--- start DATA LINES ---

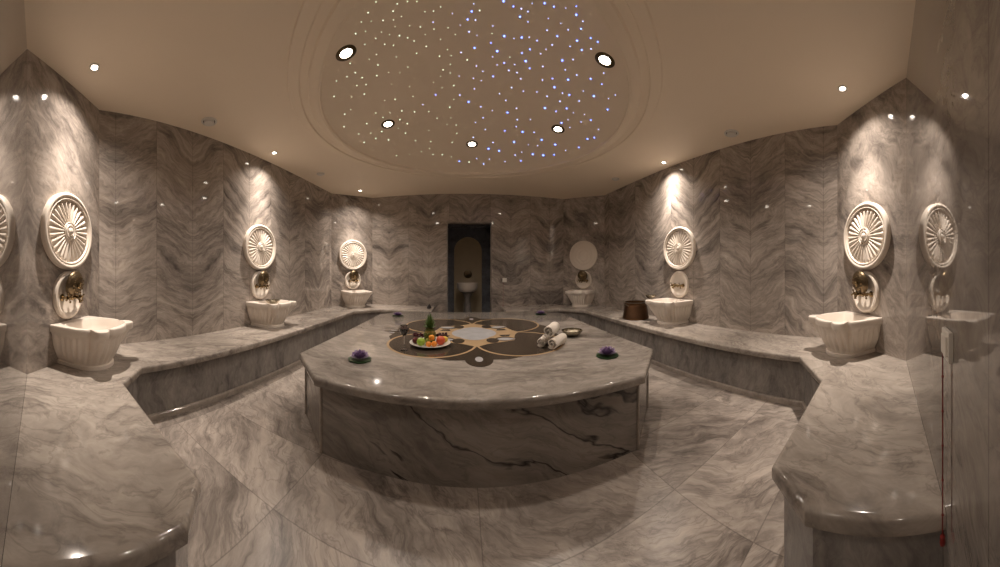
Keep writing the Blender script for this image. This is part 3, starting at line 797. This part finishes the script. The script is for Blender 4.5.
# ------------------------------------------------------------------ fruit plate
px, py, pz = -.305, 2.555, ZP + .0062
M_china = plain('white_china', (226, 222, 212), .15)
pl = thing('fruit_plate', 'round white plate holding the fruit on the platform inlay', 'plate', (px, py, pz))
q = MB(); q.lathe([(0, 0), (.10, 0), (.125, .006), (.185, .022), (.192, .026), (.190, .029), (.183, .027), (.125, .011), (.10, .006), (0, .006)], 56, M=Matrix.Diagonal((1.03, .96, 1, 1))); q.build('dish', M_china, pl)
FB = pz + .012
def fruit(name, label, cat, x, y, r, col, sc=(1, 1, 1), z=0, stem=True, rough=.32, dimple=True, group=None, col2=None):
    o = thing(name, label, cat, (px + x, py + y, FB + z), group=group)
    m = plain(label[:40], col, rough, noise=.18, nscale=18, spec=.5)
    P = []
    for i in range(19):
        t = pi * i / 18; rr = r * sin(t); zz = -r * cos(t)
        if dimple and i > 14: zz -= r * .16 * ((i - 14) / 4) ** 1.5
        if dimple and i < 3: zz += r * .08 * ((3 - i) / 3)
        P.append((rr if 0 < i < 18 else 0, zz + r))
    q = MB(); q.lathe(P, 26, M=Matrix.Diagonal((*sc, 1))); q.build('flesh', m, o, smooth=70)
    if stem: q = MB(); q.tube([(0, 0, r * 1.68 * sc[2]), (.003, 0, r * 2.1 * sc[2])], .0016, 6); q.build('stem', M_stem, o)
    return o
M_stem = plain('brown_stem', (78, 60, 38), .7)
fruit('apple', 'green apple at the front left of the fruit plate', 'apple', -.075, -.085, .039, (146, 176, 62), (1, 1, .96))
fruit('apricot', 'orange apricot standing highest in the middle of the fruit', 'apricot', .022, -.055, .028, (228, 150, 52), z=.044, stem=False)
fruit('apricot', 'small orange apricot at the very front, left of its twin', 'apricot', .000, -.112, .0255, (224, 140, 54), stem=False)
fruit('apricot', 'orange apricot at the very front, right of its twin', 'apricot', .052, -.108, .027, (226, 138, 50), stem=False)
fruit('peach', 'large red and orange peach at the right of the plate', 'peach', .105, -.035, .043, (196, 84, 52), stem=False)
fruit('lemon', 'yellow lemon beside the red peach', 'lemon', .135, .010, .030, (216, 182, 78), (1.25, 1, 1), z=.012, stem=False, dimple=False)
fruit('plum', 'dark red plum at the left edge of the plate', 'plum', -.135, -.03, .032, (92, 34, 30), z=.0, stem=False)
fruit('pear', 'small green pear half hidden in the middle of the fruit', 'pear', -.015, -.045, .026, (150, 150, 70), (1, 1, 1.25), stem=True)
def grapes(label, x, y, z, col, n, sx, seed):
    rn = random.Random(seed); o = thing('grape_bunch', label, 'grapes', (px + x, py + y, FB + z), group='bunches of dark grapes on the plate')
    m = plain('grape_skin', col, .28, noise=.3, nscale=30)
    q = MB()
    for k in range(n):
        u = k / n; a = rn.uniform(0, 2 * pi); rr = .028 * (1 - .4 * u) * math.sqrt(rn.random())
        q.ball((sx * (u - .5) * .10, rr * cos(a) * 1.2, .012 + abs(rr * sin(a)) + .012 * (1 - abs(u - .5))), .0115, 10)
    q.build('berries', m, o, smooth=80)
    q = MB(); q.tube([(-sx * .05, 0, .03), (0, 0, .038), (sx * .03, 0, .03)], .002, 6); q.build('stem', M_stem, o)
grapes('bunch of dark red grapes on the plate, left of the pineapple', -.118, .025, .042, (70, 22, 30), 26, 1, 2)
grapes('bunch of dark red grapes on the plate, right of the pineapple', .105, .065, .040, (64, 24, 26), 26, -1, 5)
# pineapple
M_pine = plain('pineapple_skin', (132, 112, 52), .55, noise=.5, nscale=45, bump=.5)
M_crown = plain('pineapple_crown_green', (86, 112, 58), .5, noise=.25, nscale=25)
M_crown2 = plain('pineapple_eye_green', (96, 106, 48), .5, noise=.25, nscale=25)
pi_ = thing('pineapple', 'upright green-topped pineapple standing in the middle of the fruit plate', 'pineapple', (px - .005, py + .03, FB))
q = MB(); q.lathe([(0, 0), (.03, .002), (.048, .025), (.053, .06), (.050, .10), (.040, .13), (.02, .145), (0, .147)], 32); q.build('body', M_pine, pi_)
q = MB()
for row in range(8):
    for k in range(13):
        a = 2 * pi * (k + .5 * (row % 2)) / 13; z = .014 + row * .0165
        rr = .048 + .006 * sin(pi * row / 8) if z < .11 else .040
        if z < .02: rr = .040
        q.lathe([(.0115, -.002), (.008, .003), (.0025, .0045), (.0008, .009)], 6, M=Matrix.Translation((rr * cos(a), rr * sin(a), z)) @ Matrix.Rotation(a, 4, 'Z') @ Matrix.Rotation(pi / 2 - .3, 4, 'Y'))
q.build('eyes', M_crown2, pi_)
q = MB()
for ri, (c, L, w, lift) in enumerate([(12, .066, .012, .45), (11, .078, .012, .85), (10, .092, .011, 1.12), (8, .11, .009, 1.36), (5, .125, .008, 1.48)]):
    for k in range(c): petal(q, 2 * pi * (k + .5 * (ri % 2)) / c + ri, L, w, lift, base_r=.010, z0=.135 + .006 * ri, curl=.12)
q.build('crown', M_crown, pi_, smooth=60)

--- end DATA LINES ---

THE PROBLEM
Output an exact copy of the material, with the pictures removed.

ANSWER TO THE EXERCISE
Keep writing the Blender script for this image. This is part 3, starting at line 797. This part finishes the script. The script is for Blender 4.5.
# ------------------------------------------------------------------ fruit plate
px, py, pz = -.305, 2.555, ZP + .0062
M_china = plain('white_china', (226, 222, 212), .15)
pl = thing('fruit_plate', 'round white plate holding the fruit on the platform inlay', 'plate', (px, py, pz))
q = MB(); q.lathe([(0, 0), (.10, 0), (.125, .006), (.185, .022), (.192, .026), (.190, .029), (.183, .027), (.125, .011), (.10, .006), (0, .006)], 56, M=Matrix.Diagonal((1.03, .96, 1, 1))); q.build('dish', M_china, pl)
FB = pz + .012
def fruit(name, label, cat, x, y, r, col, sc=(1, 1, 1), z=0, stem=True, rough=.32, dimple=True, group=None, col2=None):
    o = thing(name, label, cat, (px + x, py + y, FB + z), group=group)
    m = plain(label[:40], col, rough, noise=.18, nscale=18, spec=.5)
    P = []
    for i in range(19):
        t = pi * i / 18; rr = r * sin(t); zz = -r * cos(t)
        if dimple and i > 14: zz -= r * .16 * ((i - 14) / 4) ** 1.5
        if dimple and i < 3: zz += r * .08 * ((3 - i) / 3)
        P.append((rr if 0 < i < 18 else 0, zz + r))
    q = MB(); q.lathe(P, 26, M=Matrix.Diagonal((*sc, 1))); q.build('flesh', m, o, smooth=70)
    if stem: q = MB(); q.tube([(0, 0, r * 1.68 * sc[2]), (.003, 0, r * 2.1 * sc[2])], .0016, 6); q.build('stem', M_stem, o)
    return o
M_stem = plain('brown_stem', (78, 60, 38), .7)
fruit('apple', 'green apple at the front left of the fruit plate', 'apple', -.075, -.085, .039, (146, 176, 62), (1, 1, .96))
fruit('apricot', 'orange apricot standing highest in the middle of the fruit', 'apricot', .022, -.055, .028, (228, 150, 52), z=.044, stem=False)
fruit('apricot', 'small orange apricot at the very front, left of its twin', 'apricot', .000, -.112, .0255, (224, 140, 54), stem=False)
fruit('apricot', 'orange apricot at the very front, right of its twin', 'apricot', .052, -.108, .027, (226, 138, 50), stem=False)
fruit('peach', 'large red and orange peach at the right of the plate', 'peach', .105, -.035, .043, (196, 84, 52), stem=False)
fruit('lemon', 'yellow lemon beside the red peach', 'lemon', .135, .010, .030, (216, 182, 78), (1.25, 1, 1), z=.012, stem=False, dimple=False)
fruit('plum', 'dark red plum at the left edge of the plate', 'plum', -.135, -.03, .032, (92, 34, 30), z=.0, stem=False)
fruit('pear', 'small green pear half hidden in the middle of the fruit', 'pear', -.015, -.045, .026, (150, 150, 70), (1, 1, 1.25), stem=True)
def grapes(label, x, y, z, col, n, sx, seed):
    rn = random.Random(seed); o = thing('grape_bunch', label, 'grapes', (px + x, py + y, FB + z), group='bunches of dark grapes on the plate')
    m = plain('grape_skin', col, .28, noise=.3, nscale=30)
    q = MB()
    for k in range(n):
        u = k / n; a = rn.uniform(0, 2 * pi); rr = .028 * (1 - .4 * u) * math.sqrt(rn.random())
        q.ball((sx * (u - .5) * .10, rr * cos(a) * 1.2, .012 + abs(rr * sin(a)) + .012 * (1 - abs(u - .5))), .0115, 10)
    q.build('berries', m, o, smooth=80)
    q = MB(); q.tube([(-sx * .05, 0, .03), (0, 0, .038), (sx * .03, 0, .03)], .002, 6); q.build('stem', M_stem, o)
grapes('bunch of dark red grapes on the plate, left of the pineapple', -.118, .025, .042, (70, 22, 30), 26, 1, 2)
grapes('bunch of dark red grapes on the plate, right of the pineapple', .105, .065, .040, (64, 24, 26), 26, -1, 5)
# pineapple
M_pine = plain('pineapple_skin', (132, 112, 52), .55, noise=.5, nscale=45, bump=.5)
M_crown = plain('pineapple_crown_green', (86, 112, 58), .5, noise=.25, nscale=25)
M_crown2 = plain('pineapple_eye_green', (96, 106, 48), .5, noise=.25, nscale=25)
pi_ = thing('pineapple', 'upright green-topped pineapple standing in the middle of the fruit plate', 'pineapple', (px - .005, py + .03, FB))
q = MB(); q.lathe([(0, 0), (.03, .002), (.048, .025), (.053, .06), (.050, .10), (.040, .13), (.02, .145), (0, .147)], 32); q.build('body', M_pine, pi_)
q = MB()
for row in range(8):
    for k in range(13):
        a = 2 * pi * (k + .5 * (row % 2)) / 13; z = .014 + row * .0165
        rr = .048 + .006 * sin(pi * row / 8) if z < .11 else .040
        if z < .02: rr = .040
        q.lathe([(.0115, -.002), (.008, .003), (.0025, .0045), (.0008, .009)], 6, M=Matrix.Translation((rr * cos(a), rr * sin(a), z)) @ Matrix.Rotation(a, 4, 'Z') @ Matrix.Rotation(pi / 2 - .3, 4, 'Y'))
q.build('eyes', M_crown2, pi_)
q = MB()
for ri, (c, L, w, lift) in enumerate([(12, .066, .012, .45), (11, .078, .012, .85), (10, .092, .011, 1.12), (8, .11, .009, 1.36), (5, .125, .008, 1.48)]):
    for k in range(c): petal(q, 2 * pi * (k + .5 * (ri % 2)) / c + ri, L, w, lift, base_r=.010, z0=.135 + .006 * ri, curl=.12)
q.build('crown', M_crown, pi_, smooth=60)